Zamanla köyden ilçeye, ilçeden şehre göçtük. Avlulu bahçeli
evlerden bahçesiz birkaç katlı binalara geçtik ve apartman dedik. Yeşili biraz
koruduk bu dilimde. Güzelim bereketli şehrin
toprağını, göz yaşına bile bakmadan kıyarcasına yok ettik. Yumuşak toprağı sert
betonla buluşturduk. Toprağın yüreğinden parçaları hiç acımadan rant uğruna
koparttık. Bununla yetinmedik. Komşu, akraba, dost, arkadaş ilişkilerini
derinlere gömdük. Mahalle, sokak, köy kültürünü altüst ederek şehrin sevincini
hüzne çevirdik. Ağlamasına kulak asmadık. Boğulmasına göz yumduk. Çıkarımız uğruna
gökyüzü ile dostluğunu bozduk. Düşen rahmet damlalarının toprağıyla buluşmasına
setler çektik. Diri diri gömdük gittik feryadına aldırış etmeden…
Asık suratlı, ser
kaba yüzlü, tebessümsüz simalı, dik kafalı, ilahlık taslarcasına ukala,
gösteriş meraklısı, dar düşünce mekanlı, dilsiz, samıt ve kör binaların mekan
tuttuğu şehirlerde, hüznü davet eden yeller hep esmekte, hiç bıkıp usanmadan.

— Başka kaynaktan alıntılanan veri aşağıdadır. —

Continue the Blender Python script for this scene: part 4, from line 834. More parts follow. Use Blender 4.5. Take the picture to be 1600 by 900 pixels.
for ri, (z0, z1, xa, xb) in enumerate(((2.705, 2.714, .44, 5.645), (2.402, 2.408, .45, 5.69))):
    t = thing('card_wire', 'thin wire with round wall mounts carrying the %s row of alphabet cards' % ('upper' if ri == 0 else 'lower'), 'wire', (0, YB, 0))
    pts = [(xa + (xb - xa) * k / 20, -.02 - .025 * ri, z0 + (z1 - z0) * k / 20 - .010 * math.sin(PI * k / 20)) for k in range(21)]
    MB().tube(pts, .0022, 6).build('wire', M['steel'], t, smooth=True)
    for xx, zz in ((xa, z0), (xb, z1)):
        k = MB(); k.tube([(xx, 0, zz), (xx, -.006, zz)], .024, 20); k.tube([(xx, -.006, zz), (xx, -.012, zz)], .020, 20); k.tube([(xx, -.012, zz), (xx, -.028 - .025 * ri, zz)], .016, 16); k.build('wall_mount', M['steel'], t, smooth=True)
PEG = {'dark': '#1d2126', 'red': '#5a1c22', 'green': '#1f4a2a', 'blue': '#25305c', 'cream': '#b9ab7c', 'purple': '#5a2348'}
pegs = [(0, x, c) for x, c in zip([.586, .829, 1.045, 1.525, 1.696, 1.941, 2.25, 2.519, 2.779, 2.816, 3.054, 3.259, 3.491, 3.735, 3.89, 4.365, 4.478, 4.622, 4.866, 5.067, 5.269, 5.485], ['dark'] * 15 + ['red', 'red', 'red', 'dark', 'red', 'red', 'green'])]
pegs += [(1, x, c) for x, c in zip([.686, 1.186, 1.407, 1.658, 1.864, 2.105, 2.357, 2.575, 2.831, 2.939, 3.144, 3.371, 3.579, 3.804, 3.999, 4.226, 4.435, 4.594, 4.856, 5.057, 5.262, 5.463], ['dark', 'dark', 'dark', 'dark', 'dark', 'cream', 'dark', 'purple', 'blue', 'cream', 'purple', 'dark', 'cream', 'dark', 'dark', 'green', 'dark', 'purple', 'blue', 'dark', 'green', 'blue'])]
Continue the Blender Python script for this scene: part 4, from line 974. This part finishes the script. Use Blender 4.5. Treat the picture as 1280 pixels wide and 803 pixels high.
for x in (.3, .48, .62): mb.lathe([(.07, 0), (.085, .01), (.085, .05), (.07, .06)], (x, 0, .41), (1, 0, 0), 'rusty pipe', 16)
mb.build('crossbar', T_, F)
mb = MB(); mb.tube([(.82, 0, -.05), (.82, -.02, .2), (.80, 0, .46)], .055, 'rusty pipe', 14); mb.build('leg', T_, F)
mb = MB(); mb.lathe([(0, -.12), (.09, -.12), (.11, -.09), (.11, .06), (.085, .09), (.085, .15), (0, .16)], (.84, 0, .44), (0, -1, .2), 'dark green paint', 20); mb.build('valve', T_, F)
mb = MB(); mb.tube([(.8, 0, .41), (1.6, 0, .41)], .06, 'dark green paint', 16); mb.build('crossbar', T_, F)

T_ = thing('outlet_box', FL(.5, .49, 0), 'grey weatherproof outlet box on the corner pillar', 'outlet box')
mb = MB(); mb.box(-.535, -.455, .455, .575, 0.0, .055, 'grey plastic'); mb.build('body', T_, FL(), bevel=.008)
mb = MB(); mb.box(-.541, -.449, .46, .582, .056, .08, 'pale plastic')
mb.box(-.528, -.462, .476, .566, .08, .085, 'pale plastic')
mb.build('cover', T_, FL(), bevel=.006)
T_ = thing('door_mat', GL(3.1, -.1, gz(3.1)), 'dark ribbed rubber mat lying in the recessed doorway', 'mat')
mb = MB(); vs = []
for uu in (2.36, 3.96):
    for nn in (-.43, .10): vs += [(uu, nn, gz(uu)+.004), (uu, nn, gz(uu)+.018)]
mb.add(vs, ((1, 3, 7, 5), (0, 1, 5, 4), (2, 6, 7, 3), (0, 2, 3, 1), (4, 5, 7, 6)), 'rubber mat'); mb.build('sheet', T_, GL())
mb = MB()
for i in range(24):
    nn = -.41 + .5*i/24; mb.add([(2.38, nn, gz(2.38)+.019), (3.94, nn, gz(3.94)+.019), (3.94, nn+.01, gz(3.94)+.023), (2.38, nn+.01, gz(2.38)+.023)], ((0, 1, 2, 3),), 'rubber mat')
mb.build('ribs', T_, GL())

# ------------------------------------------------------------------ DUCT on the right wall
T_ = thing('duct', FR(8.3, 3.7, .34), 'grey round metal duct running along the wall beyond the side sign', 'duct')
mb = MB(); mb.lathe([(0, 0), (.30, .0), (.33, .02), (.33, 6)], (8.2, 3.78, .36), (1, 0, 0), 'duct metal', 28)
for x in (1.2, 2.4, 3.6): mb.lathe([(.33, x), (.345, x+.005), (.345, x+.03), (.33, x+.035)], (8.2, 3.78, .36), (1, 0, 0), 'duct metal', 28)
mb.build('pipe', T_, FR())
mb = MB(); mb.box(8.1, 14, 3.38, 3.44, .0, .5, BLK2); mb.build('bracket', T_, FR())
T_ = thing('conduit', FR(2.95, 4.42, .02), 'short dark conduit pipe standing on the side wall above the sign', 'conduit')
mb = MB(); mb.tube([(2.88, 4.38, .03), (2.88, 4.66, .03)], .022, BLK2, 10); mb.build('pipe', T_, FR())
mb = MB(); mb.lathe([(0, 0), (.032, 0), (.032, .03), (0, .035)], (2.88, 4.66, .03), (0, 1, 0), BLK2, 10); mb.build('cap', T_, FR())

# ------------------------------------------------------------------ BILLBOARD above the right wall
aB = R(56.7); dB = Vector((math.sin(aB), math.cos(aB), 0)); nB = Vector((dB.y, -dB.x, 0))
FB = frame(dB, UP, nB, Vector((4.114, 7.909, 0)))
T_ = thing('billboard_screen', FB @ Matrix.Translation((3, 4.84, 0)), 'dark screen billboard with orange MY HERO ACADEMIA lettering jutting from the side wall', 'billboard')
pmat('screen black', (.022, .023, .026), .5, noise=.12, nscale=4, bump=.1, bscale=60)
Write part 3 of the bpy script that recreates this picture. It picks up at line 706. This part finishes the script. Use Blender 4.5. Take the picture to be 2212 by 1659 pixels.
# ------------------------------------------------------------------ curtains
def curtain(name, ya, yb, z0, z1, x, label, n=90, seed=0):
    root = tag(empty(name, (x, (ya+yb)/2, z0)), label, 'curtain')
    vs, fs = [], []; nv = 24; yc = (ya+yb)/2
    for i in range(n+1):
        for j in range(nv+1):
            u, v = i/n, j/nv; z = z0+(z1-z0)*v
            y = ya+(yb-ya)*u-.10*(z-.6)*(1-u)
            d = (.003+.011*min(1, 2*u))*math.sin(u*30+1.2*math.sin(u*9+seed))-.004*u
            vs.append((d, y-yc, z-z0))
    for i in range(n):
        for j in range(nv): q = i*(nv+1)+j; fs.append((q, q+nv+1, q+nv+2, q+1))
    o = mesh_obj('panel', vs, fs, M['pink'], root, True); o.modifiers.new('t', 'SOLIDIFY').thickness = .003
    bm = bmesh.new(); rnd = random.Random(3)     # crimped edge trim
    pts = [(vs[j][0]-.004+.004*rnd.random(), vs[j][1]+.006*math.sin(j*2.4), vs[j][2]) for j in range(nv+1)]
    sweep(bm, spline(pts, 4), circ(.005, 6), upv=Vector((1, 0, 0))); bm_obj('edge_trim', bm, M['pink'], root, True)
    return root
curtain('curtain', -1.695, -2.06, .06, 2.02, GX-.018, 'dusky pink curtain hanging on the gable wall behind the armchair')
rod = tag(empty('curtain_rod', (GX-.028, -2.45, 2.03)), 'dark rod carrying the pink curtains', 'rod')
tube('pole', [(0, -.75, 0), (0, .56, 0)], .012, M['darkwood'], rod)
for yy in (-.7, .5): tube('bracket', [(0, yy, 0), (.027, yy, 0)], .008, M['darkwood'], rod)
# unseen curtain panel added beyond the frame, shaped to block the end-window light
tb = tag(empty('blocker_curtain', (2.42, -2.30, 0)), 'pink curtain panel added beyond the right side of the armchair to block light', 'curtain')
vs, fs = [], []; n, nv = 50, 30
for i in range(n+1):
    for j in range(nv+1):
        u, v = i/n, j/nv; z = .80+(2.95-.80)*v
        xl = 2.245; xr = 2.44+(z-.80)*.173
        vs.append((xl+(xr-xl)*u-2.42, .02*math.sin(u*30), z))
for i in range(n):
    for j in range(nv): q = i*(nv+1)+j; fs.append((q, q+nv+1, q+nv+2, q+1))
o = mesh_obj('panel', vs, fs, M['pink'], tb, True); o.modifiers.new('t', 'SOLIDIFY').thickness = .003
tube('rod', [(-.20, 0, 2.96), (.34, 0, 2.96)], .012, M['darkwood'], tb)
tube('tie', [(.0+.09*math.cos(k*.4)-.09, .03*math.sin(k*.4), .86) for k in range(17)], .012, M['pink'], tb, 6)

Gürültülü sokak, saygısız caddelerden oluşan, güneşi
görmeyen, belki de reddeden, hep karanlığı ve karanlık gölgeyi tercih eden, mevsimleri
sadece doğan ve batandan ibaret sanan, yalancı çimenlerle avutulan dairelerin
yerleştiği semtler zincirinden oluşan şehirlerde hep ’ görünmeyen hüzün’ meydan okumuştur hep.
Gözyaşları yüreğinden akmıştır sessizce ve akmaktadır da…
Ruhu gasp edilen, ruhunun gıdaları ve gıdalarının kaynakları
bir bir yok edilen, kendisine ait olmayan ve bünyesine zarar verenlerle
doldurularak donatılan, son nefesini vermesi için her türlü zehri toprağına
ekilen, yüreği kalbi yakıldığı gibi
bedenleri de yakılan, vücuduna hiç olmayan elbiseler giydirilen, görünüşü
tarumar edilen şehirlerde de hep hüznün gözyaşı
vardır.
Ve biz “şehir”i duyunca, “hüznü” bütün zerrelerimizce hatırlar, yanımıza
oturtur, onunla hem hüzünlenir, hem de hüznünü gidermek için çabalarız. Çünkü ;
Biz, parçası “biz”
olan toplumun avlulu evlerinde sevgiyle büyüyen siyah önlüklü çocuklarıyız.
Biz, üzülmeyi bile üzerek büyüyen misket çocuklarıyız.
Biz, gözlerden önce gönülleri bir olan yürekleriz.